One of the clearest precursors to Copper Sun is the 1976 novel Roots, written by Alex Haley. It follows a man abducted in Africa, sold into slavery, and eventually transported to North America. Though Copper Sun doesn’t follow future generations, Roots does: it follows the original protagonist’s descendants until it reveals that the author, Haley, is a descendent. It’s also essential to mention Zora Neale Hurston’s Barracoon, a memoir and slave narrative that Hurston wrote after months of interviews with Cudjo Lewis, one of the last slaves brought to the U.S. from Africa. Other young adult novels also seek to illuminate the atrocities of the slave trade and slavery in North America. These include Paula Fox’s Slave Dancer, which takes an approach similar to the one that Draper takes with Polly in Copper Sun. It follows a young white boy who’s kidnapped and forced to play his fife on slave ships, forced to confront the horrors of the slave trade from an outsider’s perspective. Ann Rinaldi’s novel Hang a Thousand Trees with Ribbons tells the story of the real-life Phyllis Wheatley, the first published Black poet in America who was abducted from Senegal and sold into slavery in 1761.
Key Facts about Copper Sun
  • Full Title: Copper Sun
  • When Written: 1996–2005
  • Where Written: Ohio
  • When Published: 2006
  • Literary Period: Contemporary
  • Genre: Historical Fiction; Young Adult Novel
  • Setting: West Africa and the North American colonies, 1738
  • Climax: Amari and Polly shoot Clay Derby, tie him up, and leave him to fend off a rattlesnake.
  • Antagonist: Mr. Derby, Clay Derby, racism, slavery, sexism
  • Point of View: Third Person

Extra Credit for Copper Sun

True Story. Francisco Menéndez, whom Draper portrays in Copper Sun, was a real and highly celebrated figure. As Inez explains in the novel, Menéndez escaped slavery and was recaptured several times—once at sea, where he was purportedly whipped 200 times but still returned to Fort Mose. Following the British acquisition of Spanish Florida, Menéndez evacuated to Cuba and set up a settlement similar to Fort Mose.

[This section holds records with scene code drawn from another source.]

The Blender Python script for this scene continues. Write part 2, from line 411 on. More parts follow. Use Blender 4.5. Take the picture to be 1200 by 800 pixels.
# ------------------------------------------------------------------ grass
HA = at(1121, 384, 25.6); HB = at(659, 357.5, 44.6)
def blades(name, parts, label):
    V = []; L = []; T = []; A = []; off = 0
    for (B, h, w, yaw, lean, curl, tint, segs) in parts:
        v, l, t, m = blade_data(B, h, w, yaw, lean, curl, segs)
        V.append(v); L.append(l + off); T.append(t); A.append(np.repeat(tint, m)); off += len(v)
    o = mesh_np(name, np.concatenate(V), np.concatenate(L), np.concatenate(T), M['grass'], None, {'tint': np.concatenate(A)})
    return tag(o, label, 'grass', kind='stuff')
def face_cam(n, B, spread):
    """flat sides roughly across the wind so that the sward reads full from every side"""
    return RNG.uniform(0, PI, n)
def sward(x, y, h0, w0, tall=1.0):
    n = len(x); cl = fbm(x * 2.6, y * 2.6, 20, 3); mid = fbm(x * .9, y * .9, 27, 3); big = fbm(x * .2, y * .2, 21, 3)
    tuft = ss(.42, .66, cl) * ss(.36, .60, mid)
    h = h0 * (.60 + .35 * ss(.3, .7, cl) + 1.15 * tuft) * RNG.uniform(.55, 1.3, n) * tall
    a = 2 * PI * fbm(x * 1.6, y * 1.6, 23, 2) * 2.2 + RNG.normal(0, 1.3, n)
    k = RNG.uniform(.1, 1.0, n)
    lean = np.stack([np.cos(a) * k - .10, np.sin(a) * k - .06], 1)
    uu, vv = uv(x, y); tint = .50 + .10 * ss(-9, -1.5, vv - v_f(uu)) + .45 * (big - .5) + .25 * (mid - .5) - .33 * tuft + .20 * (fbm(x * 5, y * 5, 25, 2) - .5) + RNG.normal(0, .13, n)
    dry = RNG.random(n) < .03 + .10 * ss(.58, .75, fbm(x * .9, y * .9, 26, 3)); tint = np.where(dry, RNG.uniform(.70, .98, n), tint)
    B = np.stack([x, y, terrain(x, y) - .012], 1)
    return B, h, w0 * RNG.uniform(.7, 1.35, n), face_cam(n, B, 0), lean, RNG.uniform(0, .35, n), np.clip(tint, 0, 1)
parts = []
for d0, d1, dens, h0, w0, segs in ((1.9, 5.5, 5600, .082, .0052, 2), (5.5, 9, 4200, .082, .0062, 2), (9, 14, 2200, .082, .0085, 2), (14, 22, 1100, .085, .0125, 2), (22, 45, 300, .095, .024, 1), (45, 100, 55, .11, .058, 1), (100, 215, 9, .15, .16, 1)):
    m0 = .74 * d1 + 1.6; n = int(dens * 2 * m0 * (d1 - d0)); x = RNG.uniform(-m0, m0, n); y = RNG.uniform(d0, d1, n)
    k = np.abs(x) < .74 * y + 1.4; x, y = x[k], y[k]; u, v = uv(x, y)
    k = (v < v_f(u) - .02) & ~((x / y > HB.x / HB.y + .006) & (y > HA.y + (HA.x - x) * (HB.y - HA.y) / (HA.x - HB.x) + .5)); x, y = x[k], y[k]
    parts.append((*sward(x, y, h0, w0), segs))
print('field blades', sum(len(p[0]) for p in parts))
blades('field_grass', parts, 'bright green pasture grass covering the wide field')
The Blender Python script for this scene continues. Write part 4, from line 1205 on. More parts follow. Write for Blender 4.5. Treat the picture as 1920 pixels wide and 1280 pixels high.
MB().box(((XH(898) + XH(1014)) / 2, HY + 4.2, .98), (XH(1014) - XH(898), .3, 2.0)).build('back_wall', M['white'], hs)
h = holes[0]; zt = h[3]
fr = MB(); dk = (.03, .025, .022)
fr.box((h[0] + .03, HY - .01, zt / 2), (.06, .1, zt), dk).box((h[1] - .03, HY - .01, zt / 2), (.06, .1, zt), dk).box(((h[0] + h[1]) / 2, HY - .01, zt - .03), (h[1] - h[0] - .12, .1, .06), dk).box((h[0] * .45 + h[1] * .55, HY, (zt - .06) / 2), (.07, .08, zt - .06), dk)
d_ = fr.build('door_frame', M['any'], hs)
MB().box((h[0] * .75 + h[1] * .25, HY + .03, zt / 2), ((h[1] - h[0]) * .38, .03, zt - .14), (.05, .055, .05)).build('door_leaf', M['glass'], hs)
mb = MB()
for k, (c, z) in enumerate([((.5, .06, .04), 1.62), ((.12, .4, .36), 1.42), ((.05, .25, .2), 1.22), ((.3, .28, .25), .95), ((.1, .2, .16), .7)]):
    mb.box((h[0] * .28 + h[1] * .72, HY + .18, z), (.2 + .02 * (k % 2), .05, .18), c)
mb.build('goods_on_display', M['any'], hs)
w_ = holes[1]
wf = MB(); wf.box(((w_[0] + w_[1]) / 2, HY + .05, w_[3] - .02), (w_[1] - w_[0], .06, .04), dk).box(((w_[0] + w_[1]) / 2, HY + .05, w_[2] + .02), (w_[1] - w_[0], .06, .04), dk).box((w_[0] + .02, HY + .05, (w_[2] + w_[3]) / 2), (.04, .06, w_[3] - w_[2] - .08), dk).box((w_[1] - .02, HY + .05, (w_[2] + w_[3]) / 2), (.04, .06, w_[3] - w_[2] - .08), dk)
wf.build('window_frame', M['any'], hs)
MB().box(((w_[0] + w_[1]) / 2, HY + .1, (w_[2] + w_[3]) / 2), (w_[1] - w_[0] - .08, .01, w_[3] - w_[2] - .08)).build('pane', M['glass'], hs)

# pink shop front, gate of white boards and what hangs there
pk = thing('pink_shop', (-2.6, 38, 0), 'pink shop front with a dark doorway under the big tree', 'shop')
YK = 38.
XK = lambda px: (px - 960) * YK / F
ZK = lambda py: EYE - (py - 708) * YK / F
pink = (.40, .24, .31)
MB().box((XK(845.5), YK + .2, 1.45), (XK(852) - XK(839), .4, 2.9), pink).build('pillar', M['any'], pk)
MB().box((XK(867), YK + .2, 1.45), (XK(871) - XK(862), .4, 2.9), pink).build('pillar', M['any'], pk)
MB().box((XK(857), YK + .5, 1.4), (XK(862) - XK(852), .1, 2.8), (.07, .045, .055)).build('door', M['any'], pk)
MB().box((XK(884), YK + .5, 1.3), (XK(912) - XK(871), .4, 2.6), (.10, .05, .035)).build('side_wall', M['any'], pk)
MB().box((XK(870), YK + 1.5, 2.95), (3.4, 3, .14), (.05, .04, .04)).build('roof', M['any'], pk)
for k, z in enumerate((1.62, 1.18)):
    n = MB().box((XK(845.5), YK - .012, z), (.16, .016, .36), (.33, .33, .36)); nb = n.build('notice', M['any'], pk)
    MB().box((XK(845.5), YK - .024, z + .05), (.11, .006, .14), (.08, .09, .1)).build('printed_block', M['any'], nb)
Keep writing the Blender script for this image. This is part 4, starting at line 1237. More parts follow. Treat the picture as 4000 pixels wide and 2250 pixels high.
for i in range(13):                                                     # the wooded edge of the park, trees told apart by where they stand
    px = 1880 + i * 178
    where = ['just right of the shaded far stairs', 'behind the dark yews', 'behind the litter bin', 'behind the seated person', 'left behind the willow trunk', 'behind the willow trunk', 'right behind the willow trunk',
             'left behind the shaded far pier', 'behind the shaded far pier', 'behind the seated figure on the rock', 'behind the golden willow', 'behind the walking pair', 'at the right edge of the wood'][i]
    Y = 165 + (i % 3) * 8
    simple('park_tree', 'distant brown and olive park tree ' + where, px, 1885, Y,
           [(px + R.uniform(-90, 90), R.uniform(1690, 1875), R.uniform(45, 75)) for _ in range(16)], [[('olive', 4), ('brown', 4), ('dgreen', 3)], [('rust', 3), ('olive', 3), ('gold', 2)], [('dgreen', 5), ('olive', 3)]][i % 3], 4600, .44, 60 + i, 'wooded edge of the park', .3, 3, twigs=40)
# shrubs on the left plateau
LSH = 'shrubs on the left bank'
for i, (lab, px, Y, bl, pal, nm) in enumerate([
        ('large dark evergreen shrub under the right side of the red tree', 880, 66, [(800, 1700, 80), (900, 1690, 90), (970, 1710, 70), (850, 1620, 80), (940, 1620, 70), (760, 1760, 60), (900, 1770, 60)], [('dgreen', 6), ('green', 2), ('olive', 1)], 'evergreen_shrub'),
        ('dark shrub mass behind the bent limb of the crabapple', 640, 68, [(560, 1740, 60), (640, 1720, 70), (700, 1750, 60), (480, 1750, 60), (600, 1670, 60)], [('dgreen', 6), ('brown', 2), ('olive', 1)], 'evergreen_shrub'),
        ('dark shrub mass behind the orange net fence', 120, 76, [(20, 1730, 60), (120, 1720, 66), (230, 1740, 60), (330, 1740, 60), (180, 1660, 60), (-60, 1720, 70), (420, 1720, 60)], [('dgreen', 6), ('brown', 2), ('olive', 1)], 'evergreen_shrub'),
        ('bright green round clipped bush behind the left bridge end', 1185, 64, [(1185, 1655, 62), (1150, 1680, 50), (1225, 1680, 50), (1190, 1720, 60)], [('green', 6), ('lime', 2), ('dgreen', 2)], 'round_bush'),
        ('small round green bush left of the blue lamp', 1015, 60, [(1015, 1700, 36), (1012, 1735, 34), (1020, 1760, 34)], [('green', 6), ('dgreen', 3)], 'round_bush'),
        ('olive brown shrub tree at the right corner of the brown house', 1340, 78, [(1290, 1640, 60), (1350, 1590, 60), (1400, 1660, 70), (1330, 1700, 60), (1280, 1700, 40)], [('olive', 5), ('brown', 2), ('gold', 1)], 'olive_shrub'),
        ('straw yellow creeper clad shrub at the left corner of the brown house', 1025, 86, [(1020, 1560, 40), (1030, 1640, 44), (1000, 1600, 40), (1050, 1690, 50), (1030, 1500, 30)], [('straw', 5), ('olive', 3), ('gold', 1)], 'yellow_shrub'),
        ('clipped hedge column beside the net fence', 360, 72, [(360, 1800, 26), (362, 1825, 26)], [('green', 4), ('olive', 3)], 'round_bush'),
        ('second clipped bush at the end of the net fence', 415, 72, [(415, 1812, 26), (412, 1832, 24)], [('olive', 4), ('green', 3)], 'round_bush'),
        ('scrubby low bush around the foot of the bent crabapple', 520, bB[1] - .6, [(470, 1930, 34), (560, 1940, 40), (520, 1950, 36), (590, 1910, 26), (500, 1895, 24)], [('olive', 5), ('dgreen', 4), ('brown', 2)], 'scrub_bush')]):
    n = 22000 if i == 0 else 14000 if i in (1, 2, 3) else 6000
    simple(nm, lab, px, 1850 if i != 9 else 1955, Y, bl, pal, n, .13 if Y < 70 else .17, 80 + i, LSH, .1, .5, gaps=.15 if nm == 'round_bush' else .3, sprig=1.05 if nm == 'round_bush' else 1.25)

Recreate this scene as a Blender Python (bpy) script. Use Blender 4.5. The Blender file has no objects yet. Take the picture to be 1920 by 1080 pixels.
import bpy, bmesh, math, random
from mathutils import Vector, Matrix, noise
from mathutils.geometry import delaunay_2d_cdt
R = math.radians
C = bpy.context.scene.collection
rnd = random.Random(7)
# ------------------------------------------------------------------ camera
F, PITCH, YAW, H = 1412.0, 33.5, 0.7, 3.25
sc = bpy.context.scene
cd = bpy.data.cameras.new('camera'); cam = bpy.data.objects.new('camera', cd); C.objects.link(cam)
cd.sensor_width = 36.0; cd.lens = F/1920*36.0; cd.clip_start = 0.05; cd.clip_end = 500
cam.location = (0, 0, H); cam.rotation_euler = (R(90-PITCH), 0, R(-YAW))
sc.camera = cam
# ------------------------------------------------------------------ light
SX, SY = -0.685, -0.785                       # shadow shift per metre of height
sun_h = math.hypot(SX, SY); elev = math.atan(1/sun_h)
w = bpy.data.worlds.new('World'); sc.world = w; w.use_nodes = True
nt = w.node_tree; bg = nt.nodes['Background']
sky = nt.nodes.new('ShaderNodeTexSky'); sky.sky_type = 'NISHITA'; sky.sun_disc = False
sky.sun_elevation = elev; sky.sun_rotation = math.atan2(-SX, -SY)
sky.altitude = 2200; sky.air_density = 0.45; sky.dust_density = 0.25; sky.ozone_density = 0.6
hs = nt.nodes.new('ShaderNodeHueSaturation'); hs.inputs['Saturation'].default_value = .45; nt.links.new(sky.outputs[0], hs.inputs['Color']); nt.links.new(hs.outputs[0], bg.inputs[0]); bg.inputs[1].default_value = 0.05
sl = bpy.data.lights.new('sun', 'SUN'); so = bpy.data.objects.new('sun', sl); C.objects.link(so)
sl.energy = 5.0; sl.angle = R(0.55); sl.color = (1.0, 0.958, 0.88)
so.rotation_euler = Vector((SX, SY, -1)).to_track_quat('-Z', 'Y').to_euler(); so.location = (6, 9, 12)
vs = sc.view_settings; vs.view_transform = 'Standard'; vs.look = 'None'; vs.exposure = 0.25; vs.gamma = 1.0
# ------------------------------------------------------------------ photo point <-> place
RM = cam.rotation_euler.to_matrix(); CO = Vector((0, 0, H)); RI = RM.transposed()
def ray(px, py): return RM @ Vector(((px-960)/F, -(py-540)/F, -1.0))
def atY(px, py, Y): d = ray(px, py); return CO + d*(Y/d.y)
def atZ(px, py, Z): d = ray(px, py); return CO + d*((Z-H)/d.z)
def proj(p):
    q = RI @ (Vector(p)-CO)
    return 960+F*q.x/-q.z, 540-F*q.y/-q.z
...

Reading Across Continents. In 2008, Copper Sun was selected for the Reading Across Continents project, which had students in the U.S., Nigeria, and Ghana read three novels, one by an author from each country. Chimamanda Ngozi Adichie (Purple Hibiscus; The Thing Around Your Neck) represented Nigeria, while Ama Ata Aidoo (Our Sister Killjoy; Changes) represented Ghana.